Stated exercise
Extract the complete data exactly as given.

Source excerpt
--- begin ---
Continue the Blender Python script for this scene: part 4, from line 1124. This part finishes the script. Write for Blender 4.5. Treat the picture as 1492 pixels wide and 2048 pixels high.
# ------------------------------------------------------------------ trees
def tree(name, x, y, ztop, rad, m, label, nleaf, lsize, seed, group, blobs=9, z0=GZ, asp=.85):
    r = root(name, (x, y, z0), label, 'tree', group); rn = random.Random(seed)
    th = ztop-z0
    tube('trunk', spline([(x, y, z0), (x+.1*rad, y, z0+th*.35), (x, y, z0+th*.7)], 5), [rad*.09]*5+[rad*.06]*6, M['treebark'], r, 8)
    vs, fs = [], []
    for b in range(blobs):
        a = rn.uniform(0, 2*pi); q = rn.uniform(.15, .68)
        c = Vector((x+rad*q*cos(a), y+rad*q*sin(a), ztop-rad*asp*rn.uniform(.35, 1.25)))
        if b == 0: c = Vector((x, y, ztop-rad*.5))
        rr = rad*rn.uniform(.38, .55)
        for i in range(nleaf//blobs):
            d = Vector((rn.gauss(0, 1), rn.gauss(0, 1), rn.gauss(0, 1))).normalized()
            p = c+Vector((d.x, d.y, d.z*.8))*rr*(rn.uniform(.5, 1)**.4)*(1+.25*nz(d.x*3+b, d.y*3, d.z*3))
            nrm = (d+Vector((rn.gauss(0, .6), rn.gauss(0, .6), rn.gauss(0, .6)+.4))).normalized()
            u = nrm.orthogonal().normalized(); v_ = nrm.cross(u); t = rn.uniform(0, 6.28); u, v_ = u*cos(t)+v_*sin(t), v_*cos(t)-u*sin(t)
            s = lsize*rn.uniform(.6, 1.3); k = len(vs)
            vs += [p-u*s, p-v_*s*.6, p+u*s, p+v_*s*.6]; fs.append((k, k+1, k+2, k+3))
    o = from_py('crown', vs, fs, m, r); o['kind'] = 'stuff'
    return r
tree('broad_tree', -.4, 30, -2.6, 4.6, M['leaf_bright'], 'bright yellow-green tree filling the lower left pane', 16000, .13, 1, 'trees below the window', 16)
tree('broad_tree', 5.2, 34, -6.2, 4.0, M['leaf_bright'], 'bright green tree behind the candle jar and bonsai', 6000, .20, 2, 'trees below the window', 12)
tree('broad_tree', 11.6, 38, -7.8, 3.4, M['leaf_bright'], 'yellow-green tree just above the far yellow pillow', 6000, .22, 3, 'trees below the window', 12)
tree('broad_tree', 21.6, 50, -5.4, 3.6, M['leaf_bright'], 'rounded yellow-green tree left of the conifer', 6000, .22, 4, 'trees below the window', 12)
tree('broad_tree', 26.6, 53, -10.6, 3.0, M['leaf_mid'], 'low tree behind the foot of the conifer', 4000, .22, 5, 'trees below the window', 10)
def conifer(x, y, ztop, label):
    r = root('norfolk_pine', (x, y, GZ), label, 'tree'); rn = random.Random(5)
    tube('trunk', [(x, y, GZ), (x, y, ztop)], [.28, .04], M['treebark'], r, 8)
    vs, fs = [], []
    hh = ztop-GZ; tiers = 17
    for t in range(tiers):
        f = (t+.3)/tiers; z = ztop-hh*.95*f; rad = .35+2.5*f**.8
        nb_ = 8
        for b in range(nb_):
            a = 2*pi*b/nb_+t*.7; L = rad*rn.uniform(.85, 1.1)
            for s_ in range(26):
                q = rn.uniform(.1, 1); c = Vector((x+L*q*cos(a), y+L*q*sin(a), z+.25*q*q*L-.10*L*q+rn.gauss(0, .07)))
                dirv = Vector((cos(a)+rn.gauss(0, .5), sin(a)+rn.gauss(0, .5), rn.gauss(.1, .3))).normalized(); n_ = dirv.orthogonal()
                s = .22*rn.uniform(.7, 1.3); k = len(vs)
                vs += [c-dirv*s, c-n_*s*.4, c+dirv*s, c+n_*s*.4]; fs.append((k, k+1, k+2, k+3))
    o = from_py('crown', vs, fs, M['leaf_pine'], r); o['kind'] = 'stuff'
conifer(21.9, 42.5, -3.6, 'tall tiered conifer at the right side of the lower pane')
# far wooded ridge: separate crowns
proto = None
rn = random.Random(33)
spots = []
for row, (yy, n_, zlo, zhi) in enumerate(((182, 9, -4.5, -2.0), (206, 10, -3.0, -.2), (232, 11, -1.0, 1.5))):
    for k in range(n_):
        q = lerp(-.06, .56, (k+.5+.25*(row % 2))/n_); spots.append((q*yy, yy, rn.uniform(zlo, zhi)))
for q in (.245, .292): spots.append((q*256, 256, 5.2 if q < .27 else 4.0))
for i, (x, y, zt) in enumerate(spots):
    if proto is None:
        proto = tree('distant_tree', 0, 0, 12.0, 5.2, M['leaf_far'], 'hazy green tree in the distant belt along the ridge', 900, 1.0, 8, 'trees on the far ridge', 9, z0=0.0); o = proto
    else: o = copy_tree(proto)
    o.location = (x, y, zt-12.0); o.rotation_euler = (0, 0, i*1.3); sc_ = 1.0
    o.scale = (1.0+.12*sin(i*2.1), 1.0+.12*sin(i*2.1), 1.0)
--- end ---
Exercise answer
Continue the Blender Python script for this scene: part 4, from line 1124. This part finishes the script. Write for Blender 4.5. Treat the picture as 1492 pixels wide and 2048 pixels high.
# ------------------------------------------------------------------ trees
def tree(name, x, y, ztop, rad, m, label, nleaf, lsize, seed, group, blobs=9, z0=GZ, asp=.85):
    r = root(name, (x, y, z0), label, 'tree', group); rn = random.Random(seed)
    th = ztop-z0
    tube('trunk', spline([(x, y, z0), (x+.1*rad, y, z0+th*.35), (x, y, z0+th*.7)], 5), [rad*.09]*5+[rad*.06]*6, M['treebark'], r, 8)
    vs, fs = [], []
    for b in range(blobs):
        a = rn.uniform(0, 2*pi); q = rn.uniform(.15, .68)
        c = Vector((x+rad*q*cos(a), y+rad*q*sin(a), ztop-rad*asp*rn.uniform(.35, 1.25)))
        if b == 0: c = Vector((x, y, ztop-rad*.5))
        rr = rad*rn.uniform(.38, .55)
        for i in range(nleaf//blobs):
            d = Vector((rn.gauss(0, 1), rn.gauss(0, 1), rn.gauss(0, 1))).normalized()
            p = c+Vector((d.x, d.y, d.z*.8))*rr*(rn.uniform(.5, 1)**.4)*(1+.25*nz(d.x*3+b, d.y*3, d.z*3))
            nrm = (d+Vector((rn.gauss(0, .6), rn.gauss(0, .6), rn.gauss(0, .6)+.4))).normalized()
            u = nrm.orthogonal().normalized(); v_ = nrm.cross(u); t = rn.uniform(0, 6.28); u, v_ = u*cos(t)+v_*sin(t), v_*cos(t)-u*sin(t)
            s = lsize*rn.uniform(.6, 1.3); k = len(vs)
            vs += [p-u*s, p-v_*s*.6, p+u*s, p+v_*s*.6]; fs.append((k, k+1, k+2, k+3))
    o = from_py('crown', vs, fs, m, r); o['kind'] = 'stuff'
    return r
tree('broad_tree', -.4, 30, -2.6, 4.6, M['leaf_bright'], 'bright yellow-green tree filling the lower left pane', 16000, .13, 1, 'trees below the window', 16)
tree('broad_tree', 5.2, 34, -6.2, 4.0, M['leaf_bright'], 'bright green tree behind the candle jar and bonsai', 6000, .20, 2, 'trees below the window', 12)
tree('broad_tree', 11.6, 38, -7.8, 3.4, M['leaf_bright'], 'yellow-green tree just above the far yellow pillow', 6000, .22, 3, 'trees below the window', 12)
tree('broad_tree', 21.6, 50, -5.4, 3.6, M['leaf_bright'], 'rounded yellow-green tree left of the conifer', 6000, .22, 4, 'trees below the window', 12)
tree('broad_tree', 26.6, 53, -10.6, 3.0, M['leaf_mid'], 'low tree behind the foot of the conifer', 4000, .22, 5, 'trees below the window', 10)
def conifer(x, y, ztop, label):
    r = root('norfolk_pine', (x, y, GZ), label, 'tree'); rn = random.Random(5)
    tube('trunk', [(x, y, GZ), (x, y, ztop)], [.28, .04], M['treebark'], r, 8)
    vs, fs = [], []
    hh = ztop-GZ; tiers = 17
    for t in range(tiers):
        f = (t+.3)/tiers; z = ztop-hh*.95*f; rad = .35+2.5*f**.8
        nb_ = 8
        for b in range(nb_):
            a = 2*pi*b/nb_+t*.7; L = rad*rn.uniform(.85, 1.1)
            for s_ in range(26):
                q = rn.uniform(.1, 1); c = Vector((x+L*q*cos(a), y+L*q*sin(a), z+.25*q*q*L-.10*L*q+rn.gauss(0, .07)))
                dirv = Vector((cos(a)+rn.gauss(0, .5), sin(a)+rn.gauss(0, .5), rn.gauss(.1, .3))).normalized(); n_ = dirv.orthogonal()
                s = .22*rn.uniform(.7, 1.3); k = len(vs)
                vs += [c-dirv*s, c-n_*s*.4, c+dirv*s, c+n_*s*.4]; fs.append((k, k+1, k+2, k+3))
    o = from_py('crown', vs, fs, M['leaf_pine'], r); o['kind'] = 'stuff'
conifer(21.9, 42.5, -3.6, 'tall tiered conifer at the right side of the lower pane')
# far wooded ridge: separate crowns
proto = None
rn = random.Random(33)
spots = []
for row, (yy, n_, zlo, zhi) in enumerate(((182, 9, -4.5, -2.0), (206, 10, -3.0, -.2), (232, 11, -1.0, 1.5))):
    for k in range(n_):
        q = lerp(-.06, .56, (k+.5+.25*(row % 2))/n_); spots.append((q*yy, yy, rn.uniform(zlo, zhi)))
for q in (.245, .292): spots.append((q*256, 256, 5.2 if q < .27 else 4.0))
for i, (x, y, zt) in enumerate(spots):
    if proto is None:
        proto = tree('distant_tree', 0, 0, 12.0, 5.2, M['leaf_far'], 'hazy green tree in the distant belt along the ridge', 900, 1.0, 8, 'trees on the far ridge', 9, z0=0.0); o = proto
    else: o = copy_tree(proto)
    o.location = (x, y, zt-12.0); o.rotation_euler = (0, 0, i*1.3); sc_ = 1.0
    o.scale = (1.0+.12*sin(i*2.1), 1.0+.12*sin(i*2.1), 1.0)